Coalition Releases Report on Unjustified Evictions in New Jersey

row of two story houses

A coalition of tenant advocates released a new report urging the New Jersey courts to improve their process for reviewing residential eviction complaints. According to data collected and analyzed by the coalition, the "Unjustified Residential Evictions in New Jersey" report suggests that eviction judgments or defaults are entered against as many as 29,000 tenant families each year in cases where the court lacks jurisdiction.

The coalition includes the Housing Justice Project of the Center for Social Justice at Seton Hall Law School, the Lowenstein Center for the Public Interest at Lowenstein Sandler, Volunteer Lawyers for Justice, and the Housing Justice Program at Rutgers Law School. Ashley Maddison '19, Managing Attorney of the Housing Justice Program at Rutgers Law in Camden, contributed as co-author of the report. Volunteer students and attorneys from eight organizations assisted with data collection efforts.

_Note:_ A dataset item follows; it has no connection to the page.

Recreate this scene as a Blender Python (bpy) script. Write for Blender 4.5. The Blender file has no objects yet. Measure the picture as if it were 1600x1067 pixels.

After reviewing 1,378 complaints, including a sample from each county in New Jersey, the coalition found:

· 69 percent of eviction complaints filed by landlords contained at least one legal deficiency, such as landlords failing to attach mandatory eviction notices when the landlord acknowledged the tenancy was subsidized; landlords seeking late fees, attorney fees, or other fees not permitted under the law; and landlords failing to attach required notices when they sought eviction for reasons other than nonpayment of rent;

· 15 percent of complaints filed had three or more legal deficiencies; and

· the courts issued deficiency notices in only 11 percent of the cases in which landlords had filed deficient complaints.

Notably, in landlord-tenant courts across New Jersey, 97 percent of residential tenants do not have a lawyer to defend them from eviction. Without legal representation, self-represented tenants have little-to-no capacity to identify the legal deficiencies that regularly lead to dismissals in the few cases in which tenants have lawyers.

The report’s findings highlight the pressing need for continued reform and oversight to ensure that eviction judgments are entered in New Jersey’s landlord-tenant courts only when there is a legal basis to do so. According to the coalition of tenant advocates, until changes are made, the landlord-tenant courts will continue to enter eviction judgments where they lack jurisdiction, causing numerous tenants to lose their homes when they should not.